Tout le monde doit s’impliquer, l’état bien évidemment mais tout autant les collectivités à l’échelle des régions, des métropoles, des territoires, le monde économique dans son ensemble car tous les secteurs d’activité sont concernés mais aussi le système éducatif à tous les niveaux, les médias, les ONG… Et bien entendu la société civile au sens large et les citoyens. Conseiller au CESE – le Conseil Economique Social et Environnemental où toutes les composantes de cette société civile sont représentées – je suis à ce titre plongé dans l’expérience, inédite à échelle, de la Convention Citoyenne pour le Climat (je suis membre de son Comité de Gouvernance). Le mandat des 150 citoyens tirés au sort qui la composent a été « de définir des mesures structurantes pour parvenir, dans un esprit de justice sociale, à réduire les émissions de gaz à effet de serre d’au moins 40 % en 2030 par rapport à 1990 ». Leurs recommandations devraient jouer un rôle clé de façon à ce que notre pays tienne les objectifs qu’il s’est fixés pour la prochaine décennie et au-delà.
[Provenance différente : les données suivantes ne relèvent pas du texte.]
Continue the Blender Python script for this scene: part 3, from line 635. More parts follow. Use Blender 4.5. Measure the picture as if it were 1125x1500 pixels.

Après 30 ans de sensibilisation aux risques qui deviennent aujourd’hui une réalité à court terme, y croyez-vous encore ?

Notre génération a été très égoïste, incroyablement égoïste. Certes depuis 30 ans je n’ai fait que répéter ce qui se produit aujourd’hui. J’aurais aimé que Greta Thunberg existe à notre époque, nous aurions gagné du temps. Toutefois je reste optimiste, il est encore possible de changer le cours des choses. Les jeunes nous invitent à écouter davantage les scientifiques et participent à une prise de conscience collective. C’est pourquoi il y a de l’espoir. L’action reste possible s’il y a une prise de conscience mondiale et des ruptures technologiques. Mais il nous faut aussi un monde plus solidaire de façon à ce que le réchauffement climatique ne soit pas synonyme d’accroissement des inégalités.